→ Required task
Repeat the material exactly from its first line to the line that includes "zt+30.1), M['concrete'], t, 0)". Skip pictures.
--
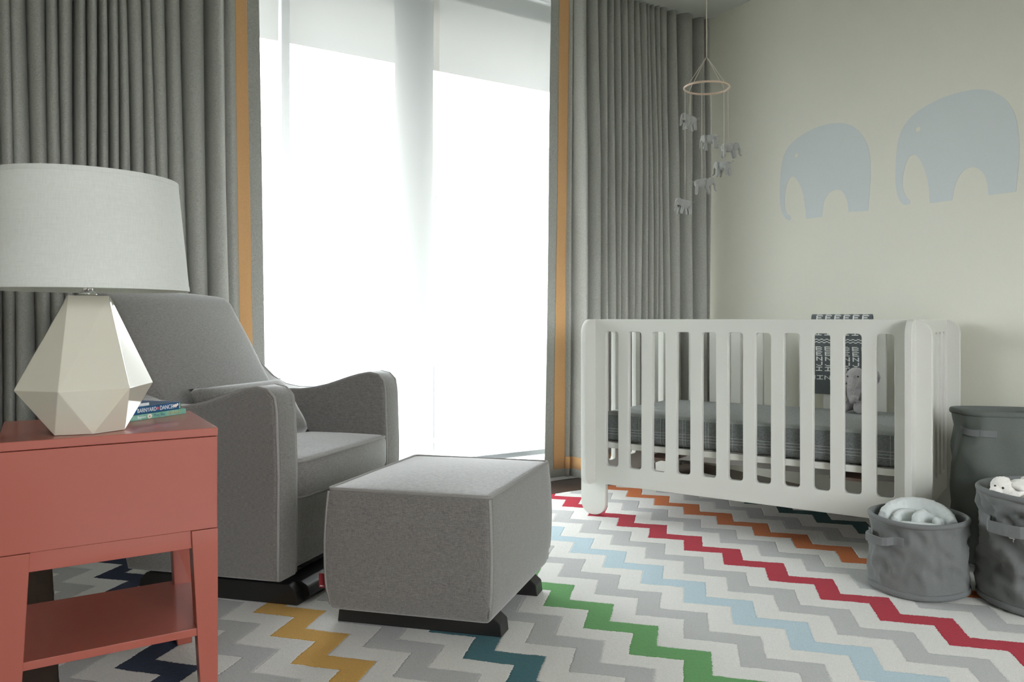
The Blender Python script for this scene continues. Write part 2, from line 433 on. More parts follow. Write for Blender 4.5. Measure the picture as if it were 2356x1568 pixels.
# outside: balcony slab over and under, round column, railing
struct(box('balcony_soffit', (-1.5, 6.5, 3.98, 5.2, 2.617, 2.8), M['concrete'], bev=.01))
struct(box('balcony_floor', (-1.5, 6.5, 3.98, 5.3, -.2, -.06), M['concrete'], bev=.01))
bm = lathe_bm([(.105, -.06), (.105, 2.617)], 48)
o = obj('column', bm, M['column'], None, True, (1.720, 4.16, 0)); struct(o)
rl = thing('balcony_railing', 'thin pale balcony railing seen dimly through the sheer shades', 'railing', (2.2, 5.15, -.06))
box('top_rail', (-3.2, 3.6, -.02, .02, 1.05, 1.09), M['white_frame'], rl, .003)
box('bottom_rail', (-3.2, 3.6, -.012, .012, .08, .11), M['white_frame'], rl, .002)
for i in range(9):
    x = -3.15+i*.83; box('post', (x, x+.03, -.015, .015, 0, 1.05), M['white_frame'], rl, .002)
for nm, x, y, wd, dp, zt, lab in (('tower', 18.6, 60, 3.8, 6, 8.8, 'pale low tower block outside behind the left roller shade'),
                              ('tower', 25.6, 67, 2.4, 6, 13.8, 'pale taller tower block outside beside the grey column, behind the left shade'),
                              ('tower', 30.2, 64, 2.6, 6, 12.4, 'pale tower block outside behind the right roller shade')):
    t = thing(nm, lab, 'building', (x, y, -30), rad(-20), 'faint towers outside the window')
    box('tower_wall', (-wd/2, wd/2, 0, dp, 0, zt+30), M['tower'], t, 0)
    box('roof_block', (-wd/4, wd/5, 1, 3, zt+30, zt+31.5), M['concrete'], t, 0)
    box('parapet', (-wd/2-.1, wd/2+.1, -.1, dp, zt+29.6, zt+30.1), M['concrete'], t, 0)

# roller shades
def roller(x0, x1, label):
    t = thing('roller_shade', label, 'roller shade', ((x0+x1)/2, 3.775, CE), 0, 'roller shades')
    w = (x1-x0)/2
    bm = bmesh.new(); n = 12
    vs = [[bm.verts.new((-w+2*w*i/n, 0.0015*math.sin(i*1.3), z)) for i in range(n+1)] for z in (-.03, -1.2, .158-CE)]
    for a, b in zip(vs, vs[1:]):
        for i in range(n): bm.faces.new((a[i], a[i+1], b[i+1], b[i]))
    o = obj('shade_cloth', bm, M['sheer'], t)
    box('hem_bar', (-w, w, -.008, .008, .13-CE, .158-CE), M['grey_metal'], t, .003)
    bm = tube_bm([(-w, .018, -.017), (w, .018, -.017)], .016, seg=20); obj('roller_tube', bm, M['white_frame'], t)
roller(-.45, 1.663, 'sheer white roller shade on the left of the bright gap')
roller(1.698, 3.34, 'sheer white roller shade on the right of the bright gap')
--
→ Task response
The Blender Python script for this scene continues. Write part 2, from line 433 on. More parts follow. Write for Blender 4.5. Measure the picture as if it were 2356x1568 pixels.
# outside: balcony slab over and under, round column, railing
struct(box('balcony_soffit', (-1.5, 6.5, 3.98, 5.2, 2.617, 2.8), M['concrete'], bev=.01))
struct(box('balcony_floor', (-1.5, 6.5, 3.98, 5.3, -.2, -.06), M['concrete'], bev=.01))
bm = lathe_bm([(.105, -.06), (.105, 2.617)], 48)
o = obj('column', bm, M['column'], None, True, (1.720, 4.16, 0)); struct(o)
rl = thing('balcony_railing', 'thin pale balcony railing seen dimly through the sheer shades', 'railing', (2.2, 5.15, -.06))
box('top_rail', (-3.2, 3.6, -.02, .02, 1.05, 1.09), M['white_frame'], rl, .003)
box('bottom_rail', (-3.2, 3.6, -.012, .012, .08, .11), M['white_frame'], rl, .002)
for i in range(9):
    x = -3.15+i*.83; box('post', (x, x+.03, -.015, .015, 0, 1.05), M['white_frame'], rl, .002)
for nm, x, y, wd, dp, zt, lab in (('tower', 18.6, 60, 3.8, 6, 8.8, 'pale low tower block outside behind the left roller shade'),
                              ('tower', 25.6, 67, 2.4, 6, 13.8, 'pale taller tower block outside beside the grey column, behind the left shade'),
                              ('tower', 30.2, 64, 2.6, 6, 12.4, 'pale tower block outside behind the right roller shade')):
    t = thing(nm, lab, 'building', (x, y, -30), rad(-20), 'faint towers outside the window')
    box('tower_wall', (-wd/2, wd/2, 0, dp, 0, zt+30), M['tower'], t, 0)
    box('roof_block', (-wd/4, wd/5, 1, 3, zt+30, zt+31.5), M['concrete'], t, 0)
    box('parapet', (-wd/2-.1, wd/2+.1, -.1, dp, zt+29.6, zt+30.1), M['concrete'], t, 0)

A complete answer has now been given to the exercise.